§ **TASK GOAL**
Retype all of the data exactly as given.

§ **DATASET EXTRACT**
((

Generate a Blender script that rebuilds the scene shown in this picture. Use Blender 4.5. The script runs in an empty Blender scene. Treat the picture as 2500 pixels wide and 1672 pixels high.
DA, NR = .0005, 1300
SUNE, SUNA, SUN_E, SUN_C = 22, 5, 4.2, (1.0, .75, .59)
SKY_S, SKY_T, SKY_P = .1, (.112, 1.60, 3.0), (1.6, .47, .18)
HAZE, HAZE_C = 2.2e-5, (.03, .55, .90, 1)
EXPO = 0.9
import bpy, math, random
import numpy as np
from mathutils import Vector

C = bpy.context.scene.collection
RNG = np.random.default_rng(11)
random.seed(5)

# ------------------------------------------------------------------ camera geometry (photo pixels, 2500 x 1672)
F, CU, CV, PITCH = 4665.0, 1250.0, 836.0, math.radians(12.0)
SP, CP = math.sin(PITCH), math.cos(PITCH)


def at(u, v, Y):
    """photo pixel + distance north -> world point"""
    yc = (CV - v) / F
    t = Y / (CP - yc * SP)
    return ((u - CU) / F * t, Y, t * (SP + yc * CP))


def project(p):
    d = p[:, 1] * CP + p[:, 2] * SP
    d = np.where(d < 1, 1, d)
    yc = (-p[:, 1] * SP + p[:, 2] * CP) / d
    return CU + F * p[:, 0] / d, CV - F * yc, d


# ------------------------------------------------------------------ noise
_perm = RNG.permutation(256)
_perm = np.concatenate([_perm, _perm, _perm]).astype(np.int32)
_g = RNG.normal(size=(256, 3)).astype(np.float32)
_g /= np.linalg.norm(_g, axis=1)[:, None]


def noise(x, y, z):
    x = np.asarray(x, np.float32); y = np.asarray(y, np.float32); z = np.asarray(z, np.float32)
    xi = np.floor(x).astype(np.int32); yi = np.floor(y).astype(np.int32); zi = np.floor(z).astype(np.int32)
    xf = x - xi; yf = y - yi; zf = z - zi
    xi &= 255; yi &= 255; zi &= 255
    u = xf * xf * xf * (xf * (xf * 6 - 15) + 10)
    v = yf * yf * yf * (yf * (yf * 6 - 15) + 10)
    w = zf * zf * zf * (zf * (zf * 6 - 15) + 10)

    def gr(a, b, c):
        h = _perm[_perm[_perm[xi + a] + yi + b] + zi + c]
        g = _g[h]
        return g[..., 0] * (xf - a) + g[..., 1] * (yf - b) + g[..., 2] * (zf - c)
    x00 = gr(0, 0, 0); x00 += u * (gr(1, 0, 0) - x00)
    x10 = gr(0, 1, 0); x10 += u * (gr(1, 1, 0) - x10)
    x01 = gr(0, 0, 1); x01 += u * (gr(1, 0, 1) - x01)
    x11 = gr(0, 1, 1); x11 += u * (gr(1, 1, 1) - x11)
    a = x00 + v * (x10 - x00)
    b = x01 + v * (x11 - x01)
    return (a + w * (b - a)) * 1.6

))

§ **CORRECT RESPONSE**
Generate a Blender script that rebuilds the scene shown in this picture. Use Blender 4.5. The script runs in an empty Blender scene. Treat the picture as 2500 pixels wide and 1672 pixels high.
DA, NR = .0005, 1300
SUNE, SUNA, SUN_E, SUN_C = 22, 5, 4.2, (1.0, .75, .59)
SKY_S, SKY_T, SKY_P = .1, (.112, 1.60, 3.0), (1.6, .47, .18)
HAZE, HAZE_C = 2.2e-5, (.03, .55, .90, 1)
EXPO = 0.9
import bpy, math, random
import numpy as np
from mathutils import Vector

C = bpy.context.scene.collection
RNG = np.random.default_rng(11)
random.seed(5)

# ------------------------------------------------------------------ camera geometry (photo pixels, 2500 x 1672)
F, CU, CV, PITCH = 4665.0, 1250.0, 836.0, math.radians(12.0)
SP, CP = math.sin(PITCH), math.cos(PITCH)


def at(u, v, Y):
    """photo pixel + distance north -> world point"""
    yc = (CV - v) / F
    t = Y / (CP - yc * SP)
    return ((u - CU) / F * t, Y, t * (SP + yc * CP))


def project(p):
    d = p[:, 1] * CP + p[:, 2] * SP
    d = np.where(d < 1, 1, d)
    yc = (-p[:, 1] * SP + p[:, 2] * CP) / d
    return CU + F * p[:, 0] / d, CV - F * yc, d


# ------------------------------------------------------------------ noise
_perm = RNG.permutation(256)
_perm = np.concatenate([_perm, _perm, _perm]).astype(np.int32)
_g = RNG.normal(size=(256, 3)).astype(np.float32)
_g /= np.linalg.norm(_g, axis=1)[:, None]


def noise(x, y, z):
    x = np.asarray(x, np.float32); y = np.asarray(y, np.float32); z = np.asarray(z, np.float32)
    xi = np.floor(x).astype(np.int32); yi = np.floor(y).astype(np.int32); zi = np.floor(z).astype(np.int32)
    xf = x - xi; yf = y - yi; zf = z - zi
    xi &= 255; yi &= 255; zi &= 255
    u = xf * xf * xf * (xf * (xf * 6 - 15) + 10)
    v = yf * yf * yf * (yf * (yf * 6 - 15) + 10)
    w = zf * zf * zf * (zf * (zf * 6 - 15) + 10)

    def gr(a, b, c):
        h = _perm[_perm[_perm[xi + a] + yi + b] + zi + c]
        g = _g[h]
        return g[..., 0] * (xf - a) + g[..., 1] * (yf - b) + g[..., 2] * (zf - c)
    x00 = gr(0, 0, 0); x00 += u * (gr(1, 0, 0) - x00)
    x10 = gr(0, 1, 0); x10 += u * (gr(1, 1, 0) - x10)
    x01 = gr(0, 0, 1); x01 += u * (gr(1, 0, 1) - x01)
    x11 = gr(0, 1, 1); x11 += u * (gr(1, 1, 1) - x11)
    a = x00 + v * (x10 - x00)
    b = x01 + v * (x11 - x01)
    return (a + w * (b - a)) * 1.6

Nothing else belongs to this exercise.